Mlliyet Milliyet Blog Milliyet Blog
 
Facebook Connect
Blog Kategorileri
 

12 Mart '08

 
Kategori
Siyaset
 

Amerika için.. Varsa yoksa petrol..

ABD'nin, 1991'de Irak'a yönelik askeri harekatı Birinci Petrol Savaşı idi.

ABD, bu savaş ile Kuveyt petrollerinin kontrolünü sağlamıştır. İkinci askeri harekatı ise, Kuzey Irak petrollerinin kontrolünü ele geçirmek amaçlı İkinci Petrol Savaşı olmuştur.

ABD'yi, ne Irak elindeki -varlığı kesin olarak kanıtlanmamış- Kitle imha silahları ne de Saddam rejimi ilgilendirmiş-tir. Irak'a demokrasi getirileceğini söylemesi ise tamamen aldatmacadır. ABD'nin tek amacı, 15-20 yıl sonra tükenecek olan petrol stokunu tamamlamaktır.

ABD'nin, Afganistan'a yönelik harekatının altında yatan neden de yine petroldür. Kafkasya ve Avrasya petrolüne Umman Denizi çıkışlı yeni bir güzergah eklemek ve bundan yararlanmak...

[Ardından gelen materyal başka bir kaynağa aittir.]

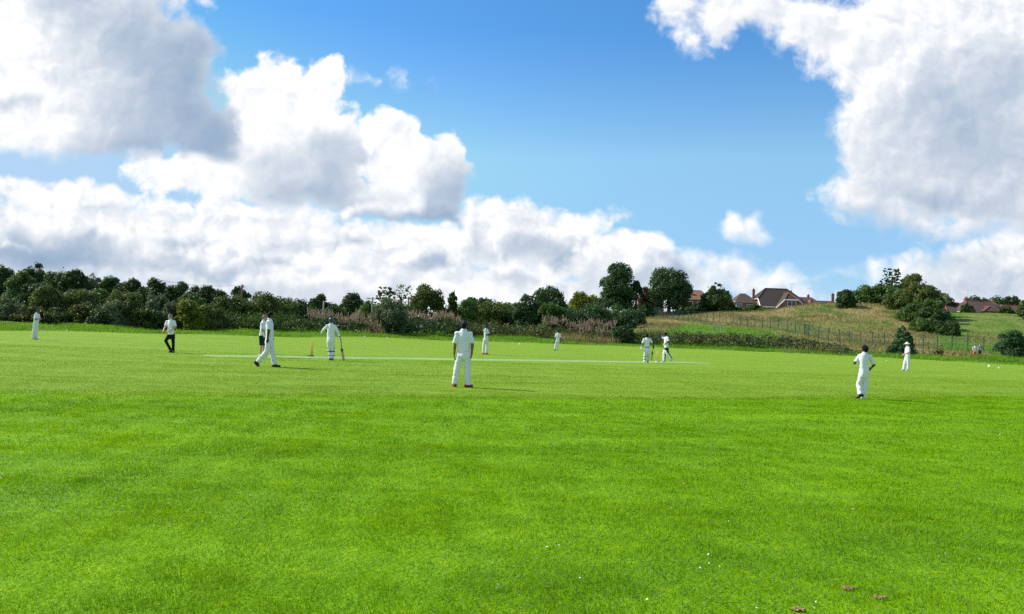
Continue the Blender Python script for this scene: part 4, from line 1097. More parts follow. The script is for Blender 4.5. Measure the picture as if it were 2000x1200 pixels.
    if pads:
        for q in 'ab':
            kn, an = P_['kn'+q], P_['an'+q]
            d = unit(an-kn); pf = unit(f-d*f.dot(d))
            pd = link('pad', sdf_mesh('pad', [cone(kn-d*.16*s+pf*.035*s, kn+pf*.045*s, .070*s, .085*s), cone(kn+pf*.045*s, an+pf*.03*s, .085*s, .074*s)], .011, .02, clips=[(-zu, -.03)]), m_pad, root)
            for t_, rr in ((-.12, .094), (.25, .094), (.72, .088)):
                c_ = kn+(an-kn)*t_+pf*.012
                ring_mb(c_, an if t_ < 0.9 else kn, rr*.94*s, .035*s).build('strap', m_strap, pd, smooth=True)
    if gloves:
        for i, q in enumerate('ab'):
            gm = gloves[i]
            if gm is None: continue
            wr, d, sd, pn = hands[i]
            G = [ellip(wr+d*.05*s, (.062*s, .056*s, .040*s), [d, sd, pn]), cone(wr-d*.05*s, wr+d*.02*s, .050*s, .044*s)]
            for k_ in range(4):
                b0 = wr+d*.085*s+sd*(.036-.024*k_)*s; G += [cone(b0, b0+unit(d+pn*.7)*.055*s, .0165*s, .015*s), cone(b0+unit(d+pn*.7)*.055*s, b0+unit(d+pn*.7)*.055*s+unit(d*.2+pn)*.03*s, .015*s, .014*s)]
            tb = wr+d*.03*s+sd*.045*s; G += [cone(tb, tb+unit(d+sd*.7+pn*.6)*.055*s, .018*s, .015*s)]
            gl = link('glove', sdf_mesh('glove', G, .008, .01), gm, root)
            ring_mb(wr-d*.035*s, wr, .052*s, .03*s).build('wrist_band', m_strap, gl, smooth=True)
    return root, P_, root_loc

def toes(J, q, px, py, dy=0.0): J['to'+q] = (px, py, dy)

# nearest fielder, seen from behind
person('nearest fielder seen from behind in navy cap, arms hanging, maroon shoes', (905, 756.5), 1.76,
       dict(head=(906.9, 636), neck=(906, 646), sha=(893, 652), shb=(918.5, 652), ela=(888.5, 674), wra=(887.3, 692), elb=(922.6, 674), wrb=(921.2, 692),
            hipa=(899, 692), hipb=(912, 692), kna=(892.5, 721), ana=(888.3, 750), knb=(913, 722), anb=(913.2, 751), toa=(887, 751.5, .17), tob=(921.5, 754.3, .05)),
       (0.05, 1), (.25, 1), skin='brown', head_wear='cap', shoe='red', hem=685.5, res=.0105, seed=3)
# walking man in whites
person('dark haired man in whites striding to the right with black trainers', (533, 717), 1.86,
       dict(head=(529.3, 616.6), neck=(526.4, 624), sha=(523.4, 630.5, -.17), shb=(528, 630.5, .17), ela=(524.8, 646.6, -.24), wra=(522.5, 662, -.22), elb=(527, 646, .22), wrb=(531.5, 659, .2),
            hipa=(524.5, 665.5, -.09), hipb=(527.5, 665.5, .09), kna=(522, 686, -.09), ana=(504.5, 706.5, -.08), knb=(532, 690, .08), anb=(536.2, 712, .08), toa=(504.6, 715.2, -.08), tob=(545.8, 715.6, .08), hea=(498.5, 708, -.08)),
       (1, .15), (1, .1), skin='dark', shoe='black', hem=668, res=.011, seed=5, heels=True)
# man in shorts behind him
person('man in white shirt and dark shorts walking behind the striding man', (512, 697.5), 1.78,
       dict(head=(517, 620.5), neck=(514.8, 627), sha=(511.6, 632.5, -.16), shb=(515.2, 632.5, .17), ela=(512.5, 644.5, -.2), wra=(519.5, 650, -.1), elb=(515, 645, .22), wrb=(520, 648, .15),
            hipa=(510.5, 657.5, -.09), hipb=(513.5, 657.5, .09), kna=(510.6, 677.5, -.09), ana=(508.4, 693, -.1), knb=(516, 677, .08), anb=(515.6, 693.5, .08), toa=(513.5, 695.6, -.1), tob=(520.5, 696.2, .08)),
       (1, -.1), (1, -.25), skin='fair', hair_mat=m_greyhair, trousers='short', trouser_mat=m_darkgreen, shoe='white', hem=659, res=.011, seed=7)
# umpire in black trousers
person('umpire in white shirt and black trousers with legs crossed', (335, 689), 1.80,
       dict(head=(332.2, 619), neck=(333, 625), sha=(326.5, 629, .05), shb=(340.5, 628.5, -.05), ela=(323.4, 638, -.05), wra=(319.8, 644, -.25), elb=(342.4, 639, -.08), wrb=(330.5, 646.5, -.3),
            hipa=(330.8, 655, .03), hipb=(337.5, 655, -.03), kna=(323.5, 666, -.2), ana=(333, 683, -.02), knb=(338.2, 670, -.05), anb=(338.4, 685, 0), toa=(330.5, 687.6, -.08), tob=(336.6, 688, -.16)),
       (-.62, -.78), (-.5, -.86), skin='fair', head_wear='bald', hair_mat=m_greyhair, trouser_mat=m_black, shoe='black', hem=653.5, sleeves='short', res=.011, seed=9)
# far fielder at the left
person('distant fielder in whites and cap at the left edge of the field', (68, 663.5), 1.74,
       dict(head=(74.3, 609), neck=(72.2, 613), sha=(69.3, 615.5, -.12), shb=(75.6, 615.5, .12), ela=(69, 623.8, -.2), wra=(75, 624, -.25), elb=(77, 623, .1), wrb=(80, 623, -.1),
            hipa=(68.2, 632, -.05), hipb=(72.4, 632, .06), kna=(66.2, 646, -.06), ana=(64.7, 660, -.05), knb=(71.7, 646, .06), anb=(70.4, 660.6, .06), toa=(67.3, 662.5, -.1), tob=(74.5, 662.8, 0)),
       (.92, -.4), skin='brown', head_wear='cap', shoe='white', hem=632, res=.012, seed=11)
# batsman at the left wicket
bj = dict(head=(646.8, 626.8), neck=(646.8, 632.8), sha=(639.2, 637.2), shb=(654.2, 637.8), ela=(633, 643.4, .12), wra=(629.8, 646.8, .28), elb=(659.6, 648.5), wrb=(664, 659.4, .05),
          hipa=(642.4, 665.2), hipb=(649.8, 665.2), kna=(643, 682.6, .03), ana=(644.6, 699.6), knb=(650, 682.6, .03), anb=(649.2, 700), toa=(643, 702, .14), tob=(650.5, 702, .14))
person('batsman seen from behind in helmet and pads, leaning on his bat', (647, 704), 1.82, bj, (0.05, 1), skin='fair', head_wear='helmet', sleeves='long', shoe='blue', hem=667, pads=True, gloves=(m_pad, m_pad), res=.011, seed=13)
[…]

Amerika, 1917 yılında I.Dünya Savaşı'na katıldıktan sonra petrolün değerini daha iyi anlamış ve gözünü dünyanın diğer yerlerindeki petrol kaynaklarına çevirmiştir. "Amerika'nın üzerinde durduğu konu, Osmanlı toprakları üzerinde var olan hak ve imtiyazlarının devamını sağlamaktı. Bu toprakların Türk yönetiminde kalması, bağımsızlığını kazanmış olması ya da başka bir devletin yönetimine geçmiş bulunması bu amacın elde edilmesine engel değildi; önemli olan Amerika'nı hak ve imtiyazlarıdır"(1).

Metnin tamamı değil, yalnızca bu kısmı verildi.